Todos llevamos una cruz. Algunas personas cargan una cruz en la que no está Jesús; la llevan con rabia y odio, buscan afanosamente deshacerse de ella, se lamentan de sus sufrimientos, culpan a los demás, maldicen a Dios… Lo único que consiguen es aumentar el peso de su cruz. Otros –gracias a que Dios nos lo ha revelado– creemos que al cargar la cruz cargamos al Crucificado, aunque no lo veamos ni lo sintamos. Y esto hace que la cruz sea más ligera y más suave. ¿Por qué? 

Porque tiene un sentido. Porque al cagarla compartimos los sufrimientos de Cristo (Col 1,24), lo consolamos y colaboramos con él en la salvación del mundo. Porque la cruz nos santifica al transformarnos en el Crucificado. Porque el Espíritu Santo nos da la fortaleza necesaria para llevarla y nos consuela. Porque al pie de la cruz –la de Jesus y la nuestra– está la Virgen María. 
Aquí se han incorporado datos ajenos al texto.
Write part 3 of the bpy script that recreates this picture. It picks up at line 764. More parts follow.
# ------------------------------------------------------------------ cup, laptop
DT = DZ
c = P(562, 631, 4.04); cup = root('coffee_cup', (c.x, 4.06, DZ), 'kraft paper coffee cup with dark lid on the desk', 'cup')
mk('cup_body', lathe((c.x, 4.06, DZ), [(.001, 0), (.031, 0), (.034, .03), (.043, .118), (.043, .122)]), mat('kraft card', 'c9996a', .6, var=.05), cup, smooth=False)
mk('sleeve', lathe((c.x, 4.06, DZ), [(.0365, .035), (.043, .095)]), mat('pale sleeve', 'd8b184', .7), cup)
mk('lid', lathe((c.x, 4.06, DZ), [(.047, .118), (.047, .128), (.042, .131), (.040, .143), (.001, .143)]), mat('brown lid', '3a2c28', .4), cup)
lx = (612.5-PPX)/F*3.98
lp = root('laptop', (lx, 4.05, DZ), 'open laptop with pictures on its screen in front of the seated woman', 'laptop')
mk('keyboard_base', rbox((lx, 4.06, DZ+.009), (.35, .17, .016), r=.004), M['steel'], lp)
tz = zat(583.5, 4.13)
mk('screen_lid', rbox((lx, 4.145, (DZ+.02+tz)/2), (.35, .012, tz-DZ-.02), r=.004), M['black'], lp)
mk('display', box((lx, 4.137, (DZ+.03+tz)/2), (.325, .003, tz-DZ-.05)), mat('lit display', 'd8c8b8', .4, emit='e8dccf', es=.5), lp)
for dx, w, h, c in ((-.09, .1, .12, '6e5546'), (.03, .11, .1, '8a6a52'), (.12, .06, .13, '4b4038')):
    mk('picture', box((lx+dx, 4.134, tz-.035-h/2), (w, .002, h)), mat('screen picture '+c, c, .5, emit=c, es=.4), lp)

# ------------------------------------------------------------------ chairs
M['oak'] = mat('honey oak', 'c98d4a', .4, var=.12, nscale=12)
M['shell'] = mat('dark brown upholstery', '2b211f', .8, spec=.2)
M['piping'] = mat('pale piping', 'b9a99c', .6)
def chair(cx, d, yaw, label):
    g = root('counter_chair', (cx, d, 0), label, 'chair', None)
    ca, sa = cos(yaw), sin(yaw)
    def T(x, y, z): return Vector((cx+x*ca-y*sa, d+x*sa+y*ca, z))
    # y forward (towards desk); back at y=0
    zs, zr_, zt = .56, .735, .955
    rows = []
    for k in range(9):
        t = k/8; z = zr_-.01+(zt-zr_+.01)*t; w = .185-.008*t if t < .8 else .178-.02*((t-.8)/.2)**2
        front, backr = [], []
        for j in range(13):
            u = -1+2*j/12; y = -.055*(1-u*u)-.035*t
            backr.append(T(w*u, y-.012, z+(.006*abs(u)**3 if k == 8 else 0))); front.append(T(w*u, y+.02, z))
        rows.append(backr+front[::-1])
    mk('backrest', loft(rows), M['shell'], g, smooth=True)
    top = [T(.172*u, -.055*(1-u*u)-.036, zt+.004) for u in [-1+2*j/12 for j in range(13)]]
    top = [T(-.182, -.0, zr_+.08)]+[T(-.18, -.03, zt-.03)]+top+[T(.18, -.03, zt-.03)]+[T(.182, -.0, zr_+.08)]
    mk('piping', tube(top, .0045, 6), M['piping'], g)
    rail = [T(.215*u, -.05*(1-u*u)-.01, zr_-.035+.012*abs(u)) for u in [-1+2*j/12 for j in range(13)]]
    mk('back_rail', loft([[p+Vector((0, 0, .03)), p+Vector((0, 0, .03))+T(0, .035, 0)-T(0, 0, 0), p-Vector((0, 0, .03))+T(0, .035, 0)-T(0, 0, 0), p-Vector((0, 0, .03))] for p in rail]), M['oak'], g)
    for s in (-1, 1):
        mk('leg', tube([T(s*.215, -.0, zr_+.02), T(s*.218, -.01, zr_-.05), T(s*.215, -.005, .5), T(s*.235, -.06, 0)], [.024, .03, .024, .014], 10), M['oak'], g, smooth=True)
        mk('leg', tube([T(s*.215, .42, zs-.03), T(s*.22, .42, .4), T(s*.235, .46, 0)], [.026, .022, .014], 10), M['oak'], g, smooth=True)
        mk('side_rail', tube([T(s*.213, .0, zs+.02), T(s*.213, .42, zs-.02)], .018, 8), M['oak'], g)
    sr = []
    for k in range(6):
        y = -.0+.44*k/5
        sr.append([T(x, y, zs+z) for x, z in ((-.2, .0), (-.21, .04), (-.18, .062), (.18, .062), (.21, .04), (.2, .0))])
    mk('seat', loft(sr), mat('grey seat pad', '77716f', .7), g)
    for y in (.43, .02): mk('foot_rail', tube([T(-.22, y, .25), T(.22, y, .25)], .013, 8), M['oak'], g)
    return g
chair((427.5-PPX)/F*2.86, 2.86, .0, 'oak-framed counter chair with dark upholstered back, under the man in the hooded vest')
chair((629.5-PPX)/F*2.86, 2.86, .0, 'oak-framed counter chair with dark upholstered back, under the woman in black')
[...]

Visto desde otro ángulo, también podemos decir: cuando estás con Jesús, cuando lo sigues y participas en su misión, allí está la cruz. No hay vida cristiana sin cruz: «Si alguno quiere ser discípulo mío, olvídese de sí mismo, cargue con su cruz y sígame.» (Mc 8,34). ¡Qué ilusorio sería pensar en seguir al Crucificado sin cargar una cruz!